Why they hate us – Once football became consequential at Florida, LSU spent the better part of 20 years as Florida’s doormat, a virtual “gimme” game on par with the Vandy’s and Kentucky’s of the world. From 1981-2000, Florida dominated the series 15-4-1, including such blowouts as 58-3, 56-13 and 41-9. What we Gators may have been unaware of then was the seething fury growing by this proud program against the Gators. I, for instance, have family that are die hard Kentucky Wildcat fans. They absolutely detest the Gators. To us, however, Kentucky is a mere gnat to be swatted during an otherwise tough SEC schedule. As my UK fan sister says, “On day we will dance in your face.”

For LSU, that dance came first in 1997, and has come 3 times since 2000. There is nothing like a team beating you that you otherwise took for granted to get your attention focused and rivalry juices flowing.

For LSU, not only was Florida an unconquerable nemesis for most of the 80’s and 90’s, it has been a season marring game for much of the time since. In 2001, the Tigers ended 10-3 under Saban and as SEC Champions, but lost to Florida. In 2003 they were 13-1 and MNC’s – but lost to Zook’s Florida at Baton Rouge (National Champs in 49 states, we like to say). This year, they ended up 3rd ranked, but their loss to the Gators in Gainesville was, in retrospect, a game for the trip to Glendale against Ohio State.

Summary - At the LSU game this year I saw the first simmering of a real blood rivalry in the making. Gone was some of the indifference, or even congeniality, of the past. Both teams knew that the winner of the game was likely the favorite for the conference title (and that a loss would likely keep them from playing for it). ESPN’s College Game Day covered the match-up for the first time ever, and there was a “big game air” to the day that challenged that of any Florida rival.
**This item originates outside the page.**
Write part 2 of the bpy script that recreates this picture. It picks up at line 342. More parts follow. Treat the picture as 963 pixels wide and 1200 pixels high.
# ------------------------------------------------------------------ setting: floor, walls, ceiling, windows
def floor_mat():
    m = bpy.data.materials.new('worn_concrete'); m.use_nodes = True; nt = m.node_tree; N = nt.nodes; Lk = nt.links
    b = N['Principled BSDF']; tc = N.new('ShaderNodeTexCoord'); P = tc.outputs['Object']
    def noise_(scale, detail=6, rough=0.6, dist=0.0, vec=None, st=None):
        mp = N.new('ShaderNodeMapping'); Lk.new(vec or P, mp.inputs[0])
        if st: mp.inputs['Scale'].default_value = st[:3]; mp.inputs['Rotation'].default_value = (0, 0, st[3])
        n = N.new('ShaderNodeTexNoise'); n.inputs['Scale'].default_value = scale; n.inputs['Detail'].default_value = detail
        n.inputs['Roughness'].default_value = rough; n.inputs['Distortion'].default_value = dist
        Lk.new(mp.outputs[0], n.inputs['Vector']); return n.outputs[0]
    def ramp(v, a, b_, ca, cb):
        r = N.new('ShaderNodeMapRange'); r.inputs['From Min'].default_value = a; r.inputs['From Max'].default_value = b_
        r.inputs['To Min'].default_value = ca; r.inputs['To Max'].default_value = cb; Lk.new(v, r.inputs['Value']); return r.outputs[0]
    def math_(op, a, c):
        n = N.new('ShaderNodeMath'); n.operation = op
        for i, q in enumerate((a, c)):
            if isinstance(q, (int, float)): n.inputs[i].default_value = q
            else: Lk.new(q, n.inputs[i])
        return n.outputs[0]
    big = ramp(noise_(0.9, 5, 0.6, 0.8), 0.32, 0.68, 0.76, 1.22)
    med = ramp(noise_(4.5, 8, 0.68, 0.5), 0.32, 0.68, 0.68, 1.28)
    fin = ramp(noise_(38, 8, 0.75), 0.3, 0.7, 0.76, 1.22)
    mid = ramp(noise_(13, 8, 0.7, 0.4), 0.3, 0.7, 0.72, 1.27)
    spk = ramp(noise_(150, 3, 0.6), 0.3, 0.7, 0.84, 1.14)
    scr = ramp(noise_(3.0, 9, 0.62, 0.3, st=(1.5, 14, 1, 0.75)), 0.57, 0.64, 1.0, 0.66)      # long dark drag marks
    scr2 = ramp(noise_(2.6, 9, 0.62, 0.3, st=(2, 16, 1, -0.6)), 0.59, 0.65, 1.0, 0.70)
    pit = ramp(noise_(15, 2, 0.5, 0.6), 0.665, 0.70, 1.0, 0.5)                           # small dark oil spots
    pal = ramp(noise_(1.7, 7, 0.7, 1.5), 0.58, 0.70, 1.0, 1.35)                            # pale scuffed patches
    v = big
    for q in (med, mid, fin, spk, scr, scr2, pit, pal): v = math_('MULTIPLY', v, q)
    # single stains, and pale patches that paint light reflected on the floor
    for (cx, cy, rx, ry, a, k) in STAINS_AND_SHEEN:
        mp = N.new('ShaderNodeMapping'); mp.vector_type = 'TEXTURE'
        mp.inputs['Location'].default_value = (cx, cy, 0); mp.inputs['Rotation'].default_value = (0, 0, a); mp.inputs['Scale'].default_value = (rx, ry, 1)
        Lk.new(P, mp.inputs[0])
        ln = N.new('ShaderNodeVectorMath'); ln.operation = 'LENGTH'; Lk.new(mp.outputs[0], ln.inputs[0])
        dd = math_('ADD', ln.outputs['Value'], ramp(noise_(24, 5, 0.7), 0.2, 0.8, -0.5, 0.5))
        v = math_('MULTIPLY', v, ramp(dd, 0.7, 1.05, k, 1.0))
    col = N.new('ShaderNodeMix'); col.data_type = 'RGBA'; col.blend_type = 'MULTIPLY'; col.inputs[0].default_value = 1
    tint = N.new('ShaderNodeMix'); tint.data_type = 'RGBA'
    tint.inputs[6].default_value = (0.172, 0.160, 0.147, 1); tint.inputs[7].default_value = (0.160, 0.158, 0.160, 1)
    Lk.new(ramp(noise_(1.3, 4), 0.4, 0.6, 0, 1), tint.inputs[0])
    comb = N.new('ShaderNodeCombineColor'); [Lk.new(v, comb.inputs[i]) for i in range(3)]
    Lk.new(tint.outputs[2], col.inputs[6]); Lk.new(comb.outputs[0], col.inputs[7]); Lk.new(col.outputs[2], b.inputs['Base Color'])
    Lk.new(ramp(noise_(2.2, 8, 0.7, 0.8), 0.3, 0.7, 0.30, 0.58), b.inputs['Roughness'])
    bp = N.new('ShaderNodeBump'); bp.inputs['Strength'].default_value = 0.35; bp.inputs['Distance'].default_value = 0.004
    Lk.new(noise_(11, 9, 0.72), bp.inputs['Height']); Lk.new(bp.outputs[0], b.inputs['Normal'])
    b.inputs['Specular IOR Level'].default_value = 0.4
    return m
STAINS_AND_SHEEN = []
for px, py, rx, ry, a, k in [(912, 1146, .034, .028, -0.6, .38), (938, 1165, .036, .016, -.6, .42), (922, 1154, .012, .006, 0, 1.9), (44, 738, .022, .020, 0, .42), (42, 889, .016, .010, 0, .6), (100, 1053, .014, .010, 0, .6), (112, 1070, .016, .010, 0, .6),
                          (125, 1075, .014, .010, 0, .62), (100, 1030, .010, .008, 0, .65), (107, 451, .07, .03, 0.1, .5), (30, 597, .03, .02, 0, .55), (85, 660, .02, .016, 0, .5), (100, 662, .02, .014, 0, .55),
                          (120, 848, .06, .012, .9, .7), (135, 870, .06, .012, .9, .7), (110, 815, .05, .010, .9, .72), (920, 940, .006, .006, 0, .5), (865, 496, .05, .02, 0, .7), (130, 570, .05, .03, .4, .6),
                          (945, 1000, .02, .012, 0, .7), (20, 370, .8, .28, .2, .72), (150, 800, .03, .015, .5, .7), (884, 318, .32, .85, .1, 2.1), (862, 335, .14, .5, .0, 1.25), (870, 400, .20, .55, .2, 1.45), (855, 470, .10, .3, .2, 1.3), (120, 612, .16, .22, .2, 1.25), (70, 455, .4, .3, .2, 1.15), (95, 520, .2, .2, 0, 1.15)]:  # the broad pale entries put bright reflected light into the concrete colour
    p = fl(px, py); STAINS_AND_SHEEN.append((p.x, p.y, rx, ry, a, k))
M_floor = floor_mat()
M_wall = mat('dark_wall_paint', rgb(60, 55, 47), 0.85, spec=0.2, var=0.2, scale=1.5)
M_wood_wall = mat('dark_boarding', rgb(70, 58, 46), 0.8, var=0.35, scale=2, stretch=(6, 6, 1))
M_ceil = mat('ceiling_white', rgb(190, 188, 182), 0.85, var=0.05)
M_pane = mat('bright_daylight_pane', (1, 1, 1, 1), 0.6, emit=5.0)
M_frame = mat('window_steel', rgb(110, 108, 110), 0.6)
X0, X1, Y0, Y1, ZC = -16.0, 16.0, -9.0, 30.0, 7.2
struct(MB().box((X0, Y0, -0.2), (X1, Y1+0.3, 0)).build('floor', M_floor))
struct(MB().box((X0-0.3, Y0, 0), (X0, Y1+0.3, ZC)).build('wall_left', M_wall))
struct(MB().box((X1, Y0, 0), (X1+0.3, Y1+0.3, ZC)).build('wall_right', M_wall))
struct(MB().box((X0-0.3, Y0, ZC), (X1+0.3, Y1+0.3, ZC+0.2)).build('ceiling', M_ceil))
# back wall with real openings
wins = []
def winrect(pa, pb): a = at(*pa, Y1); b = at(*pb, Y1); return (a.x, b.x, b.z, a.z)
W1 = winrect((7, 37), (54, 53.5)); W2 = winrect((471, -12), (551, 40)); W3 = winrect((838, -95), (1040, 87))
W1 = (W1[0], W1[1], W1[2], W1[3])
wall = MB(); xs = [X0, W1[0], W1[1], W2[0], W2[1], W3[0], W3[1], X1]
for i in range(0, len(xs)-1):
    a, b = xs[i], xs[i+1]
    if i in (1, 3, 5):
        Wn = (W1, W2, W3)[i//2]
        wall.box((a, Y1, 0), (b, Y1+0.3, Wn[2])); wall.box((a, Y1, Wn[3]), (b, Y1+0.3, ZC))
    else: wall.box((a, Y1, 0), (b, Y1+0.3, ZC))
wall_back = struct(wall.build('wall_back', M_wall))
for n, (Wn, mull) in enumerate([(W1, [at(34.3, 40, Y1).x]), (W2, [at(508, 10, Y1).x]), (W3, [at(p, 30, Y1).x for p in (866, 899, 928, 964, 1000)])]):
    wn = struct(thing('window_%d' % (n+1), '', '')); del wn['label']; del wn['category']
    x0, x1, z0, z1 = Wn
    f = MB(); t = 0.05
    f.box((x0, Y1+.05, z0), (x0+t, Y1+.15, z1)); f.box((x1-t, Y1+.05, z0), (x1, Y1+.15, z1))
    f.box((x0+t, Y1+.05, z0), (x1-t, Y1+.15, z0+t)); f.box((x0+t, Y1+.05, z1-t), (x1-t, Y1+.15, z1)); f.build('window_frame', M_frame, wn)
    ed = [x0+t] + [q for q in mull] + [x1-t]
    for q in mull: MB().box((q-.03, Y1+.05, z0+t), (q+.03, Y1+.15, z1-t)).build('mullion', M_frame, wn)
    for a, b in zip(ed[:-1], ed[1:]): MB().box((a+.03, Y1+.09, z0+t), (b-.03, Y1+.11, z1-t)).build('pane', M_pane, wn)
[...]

Also, based on this hilarious piece, for the first time some point of “personal attack” existed between fans of the two schools (personal attacks have long a centerpiece of games between Florida and Tennessee, Georgia and FSU). Naturally, Florida started the personal attacks, as I saw many UF fans holding up signs saying “LSU fans smell like corn dogs”. The LSU fans didn’t much like it.

Here is betting they have payback on their mind next year in Baton Rouge.

Next in the series: Auburn


Henry Louis Gomez said...

First of all, if a tie is like "kissing your sister" then a 3-3 tie must be a french kiss. Yuck!

Secondly, I remember that 1997 game vividly. I was watching it at Dan Marino's bar in Coconut grove and there were some LSU fans there. I don't know if there were any guys with them but these two chicks were well lubricated. Watching that game slip away planted a seed of hatred for the Tigers in my heart.

Anonymous said...

If tieing LSU 3-3 was like French kissing your sister, then the 31-31 tie at FSU (1994) was like French kissing my mom and dad in weird, twisted, and incestuous three-way.

I came to be a Gator late in life (late season 1994). And, although the Nebraska loss in Tempe was my first loss, it didn't hurt near as much as my second loss in 1997 to LSU. I hated that one...

Although I wasn't at the LSU game in 97, I hosted a party at my apt in Gainesville. When the game was over, alot of guests who I thought were Gators fans, didn't seem to be bothered too much by it. I promptly kicked them out.

To this day, I am convinced that a dog played a key role in that loss. My buddy, you see, brought his overweight Beagle, named Gus, to the house for the game party.

About mid way through the 3rd quarter I noticed, out of the corner of my eye, Gus watching the TV...almost as if he was willing the Tigers to victory. In a drunken rant, I banished Gus out onto the porch, but that fat bastard kept peeking in thru a crack in the drapes. By the time I noticed his cursed lurking, it was too late to do anything about it. The game was nearly over...

The story, however, does have a happy ending. Gus, the Beagle, died of kidney failure in 2000.

Go Gators!

Floridan said...

My very first visit to Florida Field (pre-Swamp and pre-BHG Stadium) was in 1967 -- LSU beat Florida badly. Every since, I've been weary of the Bengal Tigers; even when they were down.

I think every SEC opponent hates the Gators, whether they are traditional rivals or not. I think it's due to what one FSU fan told me: "The Gators could be 2 - 7 and they come into our stadium and act like they own the place."